The 74 million people who voted for President Trump are understandably disappointed that he lost. Some of them are extremely disappointed. For them, nothing would be more pleasing than to hear that he didn’t really lose. That, however, is a comforting lie.
And right now these comforting lies are threatening the very essence of American life: the idea that we vote and through that vote collectively choose our destiny as a people.
The American people chose President-elect Joe Biden, which means that the only way for President Trump to stay in office after January 20 is to overthrow the greatest and most durable democratic republic in existence.
You would think that risk would be enough to help elected officials resist the great temptation.
But that temptation is powerful and some are biting the apple, most notably in Congress. Scores of Republican members of Congress have announced that rather than publicly state their acceptance of obvious truth, they will tell constituents who voted for Trump what they want to hear.
They plan to tell them, We’ll take a look at that.
These officials offer a variety of rationales for their decision, but the joint statement from a group of Republicans senators expressed the power of the temptation quite plainly.
The senators did not present evidence of any widespread fraud, they merely cited “allegations” that are “widespread,” and then offered polling numbers as evidence of voter distrust. When I read that statement, I didn’t see a grand conspiracy. I saw me, standing in front of a Rotary club in 2006, wondering how I was going to respond to the constituent suggesting that we spend $100 billion to rebuild every street in our city with concrete.
The statements in Congress this week struck me as the worst manifestation I have ever seen of the politician’s great temptation.
What makes it so bad is that the stakes are so high, because we have reached the edge of a cliff where the only way to continue avoiding the truth is to overthrow our system of government.
In contrast, we have also seen a series of elected (and appointed) officials walking the more difficult path of truth—almost exclusively at the state and local levels. They have been quiet heroes, standing for our republic and our way of life.
Georgia’s secretary of State is an elected official. I’m not a student of Georgia politics, but I think it’s safe to assume his role is pretty thankless. The reality of our system is that the vast majority of elected positions—and they number in the tens of thousands—entail no glamour or public profile.
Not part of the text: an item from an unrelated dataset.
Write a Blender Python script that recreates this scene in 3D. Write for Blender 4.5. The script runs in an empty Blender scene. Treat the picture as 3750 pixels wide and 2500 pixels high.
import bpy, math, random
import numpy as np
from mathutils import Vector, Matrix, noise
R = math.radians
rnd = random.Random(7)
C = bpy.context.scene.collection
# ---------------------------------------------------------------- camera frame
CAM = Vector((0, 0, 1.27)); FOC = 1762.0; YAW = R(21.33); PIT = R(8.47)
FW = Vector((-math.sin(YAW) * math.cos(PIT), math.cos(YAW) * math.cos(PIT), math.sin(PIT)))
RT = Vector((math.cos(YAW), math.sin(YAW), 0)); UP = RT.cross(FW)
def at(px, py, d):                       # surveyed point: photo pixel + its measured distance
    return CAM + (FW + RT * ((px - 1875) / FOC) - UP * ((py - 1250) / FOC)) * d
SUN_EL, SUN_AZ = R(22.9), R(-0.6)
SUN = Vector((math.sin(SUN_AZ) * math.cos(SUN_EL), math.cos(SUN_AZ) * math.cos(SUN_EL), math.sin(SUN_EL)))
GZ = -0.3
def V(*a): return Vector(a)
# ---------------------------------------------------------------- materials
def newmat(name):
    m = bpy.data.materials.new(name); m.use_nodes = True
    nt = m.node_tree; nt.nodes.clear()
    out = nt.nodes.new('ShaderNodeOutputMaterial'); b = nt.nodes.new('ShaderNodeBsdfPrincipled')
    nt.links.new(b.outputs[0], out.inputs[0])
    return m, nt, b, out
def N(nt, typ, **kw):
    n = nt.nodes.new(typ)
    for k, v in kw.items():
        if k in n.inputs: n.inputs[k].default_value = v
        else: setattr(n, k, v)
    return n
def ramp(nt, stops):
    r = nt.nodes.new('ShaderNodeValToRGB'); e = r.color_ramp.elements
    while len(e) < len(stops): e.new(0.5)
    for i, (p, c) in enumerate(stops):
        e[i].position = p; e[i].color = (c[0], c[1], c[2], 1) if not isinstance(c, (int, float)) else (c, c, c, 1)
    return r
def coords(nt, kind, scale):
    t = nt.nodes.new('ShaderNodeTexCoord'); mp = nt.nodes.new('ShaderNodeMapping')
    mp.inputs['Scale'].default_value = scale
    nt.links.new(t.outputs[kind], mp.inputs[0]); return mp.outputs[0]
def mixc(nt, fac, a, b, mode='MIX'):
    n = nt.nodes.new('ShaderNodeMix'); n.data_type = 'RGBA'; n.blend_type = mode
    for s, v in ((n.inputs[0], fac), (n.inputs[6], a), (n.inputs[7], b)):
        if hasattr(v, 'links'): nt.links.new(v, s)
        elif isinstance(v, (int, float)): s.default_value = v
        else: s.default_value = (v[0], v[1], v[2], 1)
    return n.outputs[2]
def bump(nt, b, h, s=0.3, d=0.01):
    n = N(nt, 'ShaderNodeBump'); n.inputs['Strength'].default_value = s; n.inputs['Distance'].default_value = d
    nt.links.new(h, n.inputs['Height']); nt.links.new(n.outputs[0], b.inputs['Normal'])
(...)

Our whole experiment in self-governance depends on a legion of people doing what they’re supposed to do—quietly and thanklessly—while resisting the elected official’s greatest temptation.
I’ll probably struggle to remember Secretary Brad Raffensperger’s name two weeks from now, but he has demonstrated the intestinal fortitude lacking in some elected officials with much fancier titles and much higher profiles. And our republic will still exist on January 7, January 21, and hopefully for decades to come because of people like him around the country who have played their unpleasant, but necessary, roles in this process.
I suspect most of these people would probably tell you they’re just doing their jobs. But the reality is that their jobs are hard. And their jobs are subject to a great temptation. Yet rather than telling people what they want to hear, these public servants told people what they needed to hear, including the most powerful person in the world.
It appears right now that a majority of Congress will join the ranks of these patriots later this week. Yes, some in Congress will not, and they will likely be remembered for giving in to temptation. But many, many more have stood up for truth and resisted the temptations of comforting lies.
These American heroes are preserving our way of life. They deserve our praise and our gratitude.